Killer AI: Final Thoughts on Brother Assassin

I don’t have a lot more to say about Brother Assassin.

The book is well-paced, broken up into three sequential story segments. Normally time travel stories can pretty easily develop into something of a tangled clusterfark, but I found Saberhagen’s approach quite engaging. In each part, the berserkers adjust their strategy to affect history in a different way, with the human defenders scrambling to guess the nature and target of the attacks.

The protagonist is no John Carter or James Bond, but he’s interesting enough to carry the story, and at least he’s got an arch in a book that’s largely focused on something much grander than any single character.

More than anything, this series has really reinforced for me that once you start down this rabbit hole of exploring older SFF, you notice that the stuff you thought was really cool and unique…well, it may be cool, but it’s probably not as unique as you think.

Saberhagen’s Berserker books may not have been a direct influence upon some more modern scifi franchises, but if they weren’t then there are some amazing similarities.

5 Comments

  1. Never read the Berserker stuff. And the only Saberhagen book I’ve ever read was about were-bears. It wasn’t very memorable.

    But that juxtaposition of images: X-wings attacking the Death Star/ Saberhagen cover…

    My mind: Blown.

    • His Berserker stuff is the only of his I’ve read so far. Appendix N name drops a book from another series of his, so I’m hoping he has a lot of other good stories out there. But of course some stuff is bound to fizzle.

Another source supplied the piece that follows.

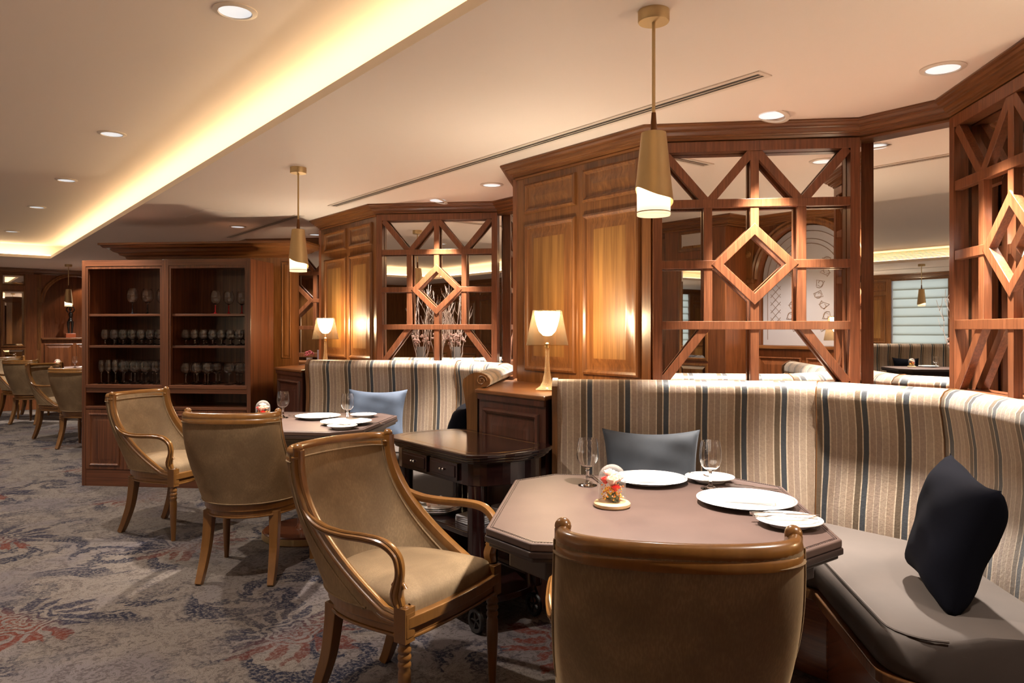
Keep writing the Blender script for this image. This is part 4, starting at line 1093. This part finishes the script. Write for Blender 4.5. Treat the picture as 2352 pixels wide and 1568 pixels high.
# glasses
GP = {'black': [M['glass'], M['glass_black']], 'red': [M['glass'], M['glass_red']], 'clear': [M['glass'], M['glass']]}
def wine(h, rb, rf, sh, lip, kind):
    pr = goblet_prof(h, rb, rf, sh, lip, neck=.0035 if kind == 'clear' else .005)
    mb = MB()
    k = 7
    n = 20
    if kind != 'clear':
        mb.cm = 1; mb.lathe(pr[:7], n); mb.cm = 0; mb.lathe([(pr[6][0], pr[6][1])]+pr[6:], n)
    else: mb.lathe(pr, n)
    return mb
gw = {'blk': wine(.225, .050, .042, .100, .62, 'black'), 'red': wine(.20, .044, .038, .085, .68, 'red'), 'small': wine(.135, .038, .033, .05, .72, 'clear'), 'tall': wine(.205, .030, .032, .10, .7, 'clear'), 'big': wine(.20, .047, .038, .10, .66, 'clear'), 'tulip': wine(.185, .048, .038, .095, .60, 'clear')}
protos = {}
def cglass(kind, x, y, z, label, group):
    m_ = GP['black' if kind == 'blk' else 'red' if kind == 'red' else 'clear']
    if kind not in protos:
        o = gw[kind].build('wine_glass', m_, smooth=True, ang=60); protos[kind] = o
    else:
        o = protos[kind].copy(); C.objects.link(o)
    p = SL + Vector((x*cos(SA)-y*sin(SA), x*sin(SA)+y*cos(SA), z+.001)); o.location = p
    tag(o, label, 'wine glass', group)
(a0, a1), (b0, b1) = SX
for i, x in enumerate((.36, .455, .55)): cglass('blk', x, .16+.07*i, ZS['a'], ['large black-stemmed wine glass, leftmost of three on the top shelf', 'large black-stemmed wine glass, middle of three on the top shelf', 'large black-stemmed wine glass, rightmost of three beside the centre panel'][i], 'black-stemmed glasses on the top shelf')
for i, x in enumerate((1.13, 1.215, 1.30)): cglass('red', x, .15+.07*i, ZS['a'], ['red-stemmed wine glass, leftmost of three on the top shelf', 'red-stemmed wine glass, middle of three on the top shelf', 'red-stemmed wine glass, rightmost of three on the top shelf'][i], 'red-stemmed glasses on the top shelf')
ORD = ['leftmost', 'second', 'third', 'fourth', 'fifth', 'sixth', 'seventh', 'eighth', 'ninth']
def cg(kind, x, y, z, i, r_, noun, where, side_note='from the left'):
    if r_ == 0:
        lb = '%s, %s %sin front row of the %s' % (noun, ORD[i], '' if i == 0 else side_note+' ', where)
        cglass(kind, x, y, z, lb, noun+'es on the '+where)
    else: cglass(kind, x, y, z, '%s behind the front row on the %s' % (noun, where), noun+'es behind the front row on the '+where)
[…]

  2. He didn’t hit a home run every time, but Saberhagen is definitely worth a look. I enjoyed his Dracula and Ardneh books as well as his Berzerker stuff.

    • Have you read the Empire of the East or Swords books, John?

      Changling Earth is name-dropped specifically in Appendix N, and apparently it’s part of the EoE series? Want to get to that eventually. Meanwhile I have a collection of the Swords books, but also apparently it’s in the same universe but sequential to the EoE series. So I’m not sure if I’ll just check it out or hunt down the other books first.

  3. I have read the Empire of the East and I heartily recommend it. I have not read all of the Swords books, but I enjoyed the ones that I did read (the first three or four books in the series).